Overview

Hank Willis Thomas, born in Plainfield, New Jersey, in 1976, works across photography, sculpture, textile and installation to interrogate race, identity and injustice in American visual culture. His practice centres on the ways advertising and mass media commodify Black bodies, particularly in sport and entertainment. By appropriating commercial imagery and stripping it of branding – a process he calls ‘unbranding’ – Thomas reveals how stereotypes are encoded in the language of marketing. His work invites a critical re-reading of cultural assumptions that are often accepted as neutral or inevitable, highlighting the machinery behind the production of race in capitalist societies.

 

Thomas studied at New York University’s Tisch School of Arts, where he received a BFA in photography and Africana studies in 1998. He went on to obtain an MFA in photography and an MA in visual criticism from the California College of Arts in Oakland in 2004. Thomas’s work has been exhibited internationally at institutions including the International Center of Photography Museum, New York; Studio Museum in Harlem, New York; Cleveland Museum of Art, Cleveland; SCAD Museum of Art, Savannah; Corcoran Gallery of Art, Washington DC; Art Gallery of Ontario, Toronto; Musée du quai Branly, Paris; Hong Kong Arts Centre, Hong Kong; Witte de With Center for Contemporary Art, Rotterdam; Guggenheim Museum, Bilbao; and Zeitz Museum of Contemporary Art Africa, Cape Town.
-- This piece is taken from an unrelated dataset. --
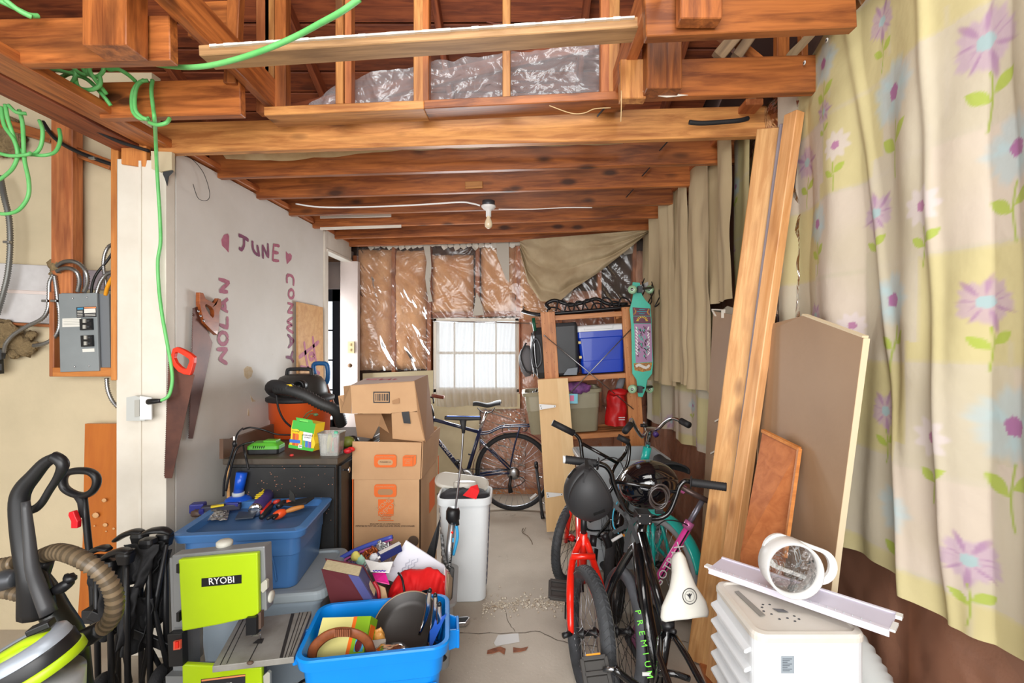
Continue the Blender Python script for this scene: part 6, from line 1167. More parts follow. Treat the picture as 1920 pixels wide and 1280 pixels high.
# ---- laundry hamper with lid ajar
HW = mat('hamper_white', (226, 230, 231), .4, c2=(216, 221, 223), sc=2)
hx, hy = -.372, 2.86; hm = thing('laundry_hamper', 'tall pale grey laundry hamper with lid ajar beside the moving box', 'hamper', (hx, hy, 0), rot=(0, 0, .05)); T = Matrix.Translation((hx, hy, 0)) @ Euler((0, 0, .05)).to_matrix().to_4x4()
m = M(); m.rloft([(0, .235, .19, .05), (.006, .245, .20, .05), (.56, .29, .24, .06), (.562, .315, .265, .07), (.60, .32, .27, .07), (.605, .31, .26, .065), (.60, .295, .245, .06), (.55, .28, .23, .055), (.02, .235, .19, .05)], T, cap1=True, n=6); m.sm = [True]*len(m.sm); o = obj('body', m, HW, hm); o.modifiers.new('e', 'EDGE_SPLIT').split_angle = .6
m = M()
for sx in (-1, 1):
    for j in range(11):
        for k in range(4):
            z = .10+j*.042; xw = (.245+(.29-.245)*z/.56)/2+.0005; m.cbox(T @ V(sx*xw, -.06+k*.035, z), (.003, .016, .026), (0, 0, .05))
o = obj('side_slots', m, mat('slot_dark', (70, 70, 84), .7), hm); o['kind'] = 'stuff'
m = M(); q = P(866, 905, 3.0); m.rloft([(0, .34, .13, .06), (.010, .34, .13, .06), (.018, .31, .11, .05)], Matrix.Translation(q) @ Euler((math.radians(28), math.radians(7), -.05)).to_matrix().to_4x4(), cap1=True, n=6); obj('lid', m, mat('lid_cream', (206, 204, 194), .4), hm, bevel=.002)
m = M(); q = P(872, 915, 2.93); m.lathe([(.07, -.05), (.07, .035), (.06, .04)], 20, Matrix.Translation(q), sx=1, sy=.5); obj('inner_collar', m, mat('lid_cream', (0, 0, 0)), hm)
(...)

His work is held numerous public collections including the Museum of Modern Art (MoMA), New York; Solomon R. Guggenheim Museum, New York; Whitney Museum of American Art, New York; Brooklyn Museum, Brooklyn; High Museum of Art, Atlanta; and the National Gallery of Art, Washington D.C. His collaborative projects include Question Bridge: Black Males, In Search of The Truth (The Truth Booth) and For Freedoms. In 2017, For Freedoms was awarded the International Center of Photography Infinity Award for New Media and Online Platform. More recently, Thomas’s The Embrace was unveiled in Boston Common, a 20-foot-tall sculpture, created in collaboration with MASS Design Group. Thomas is a recipient of the Guggenheim Fellowship (2018), AIMIA | AGO Photography Prize (2017), Soros Equality Fellowship (2017), Aperture West Book Prize (2008), Renew Media Arts Fellowship from the Rockefeller Foundation (2007), and the New York Foundation for the Arts Fellowship Award (2006).